Mountain Jam is the kind of festival where you can see the Screaming Eagle of Soul flying up the mountain on a chairlift.

This was, of course, Charles Bradley himself just a short while after finishing his set this Friday with His Extraordinaires. The group belong to Sharon Jones’ DapTones record label and have a similar retro soul vibe. They closed their set with “Why Is It So Hard” from his most recent album No Time for Dreaming. “Why is it so hard to make it in America?” he sang as the band executed a mellow 6/8 groove, the horns two-stepping and Bradley dropping to the floor doing splits and calling out “wait a minute” between verses.

After Bradley’s soulful commiseration, everyone was ready for some spiritual uplifting.

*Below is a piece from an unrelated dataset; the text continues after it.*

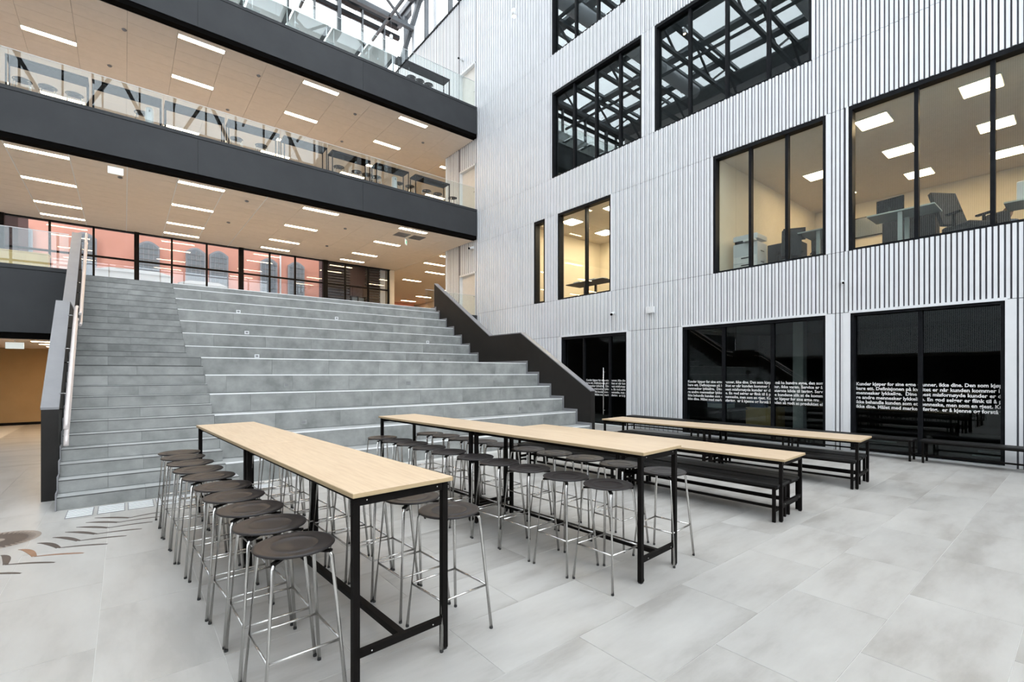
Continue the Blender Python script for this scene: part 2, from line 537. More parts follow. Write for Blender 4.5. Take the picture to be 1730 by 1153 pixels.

“If you feel good, let me hear you say ‘Word!’” Robert Randolph said to a roaring crowd as he left the stage following his set with the Word, a gospel collaboration with John Medeski and members of the North Mississippi All Stars. Randolph and Medeski both amazed the crowd with their chops, and Randolph wore a face-wide grin as he preached from the pedal steel. The sound of this group definitely has sacred roots in Southern church music with the exception being that there was no spoken sermon. The soul-cleansing feeling came through nonetheless, and the sunshine even made some brief appearances just to remind you that it was there all along above the clouds. Randolph’s showmanship is unmatched as he shreds solos and tilts the fingerboard of his pedal steel so the crowd can see his fingers at work. Then drummer Cody Dickinson took center stage with an electric washboard solo. He was able to coax some very un-washboard-y sounds out of it with all kinds of filters while Randolph and guitarist Luther Dickinson laid a groove on the drum kit.

In addition to funk, jam, rock and electronica, Mountain Jam also saw the likes of mariachi, Latin, and even American roots music. The Carolina Chocolate Drops brought the Southern front porch to the mountains and taught the crowd about traditions like playing the “bones”—a couple of cow rib bones that two members clicked together while the banjo strummed out a stop and start groove.

“Trombone Shorty” is like a hard-rock funk cannon with his hard-hitting sectionals, juicy blasting guitar solos, and incredibly firm jazz chops that have been steeped in tradition. They ended their set in an old-school vein with Ray Charles’ “I’ve Got a Woman” and a tune that Cab Calloway made famous, called “Hi Dee Ho,” which also saw a guest appearance from congero Pedrito Martinez, who had just finished a set on the West Stage with his Latin jazz quartet.

“I love the whole ‘If you build it they will come’ mentality,” frontman Matt Caughthran said during his set with El Mariachi Bronx. This group created an unlikely mix of punk rock and mariachi music, and they all dressed in traditional black charro outfits.

Being at a ski resort, naturally Mountain Jam gets to take advantage of the comfortable base lodge, which proves vital when the quality of the weather doesn’t live up to the quality of the music, which was the case for most of the weekend. The Healey Brothers Hall located inside the lodge played host to some of the most exciting acts of the weekend, including Marco Benevento, EOTO, and the Nigel Hall Band.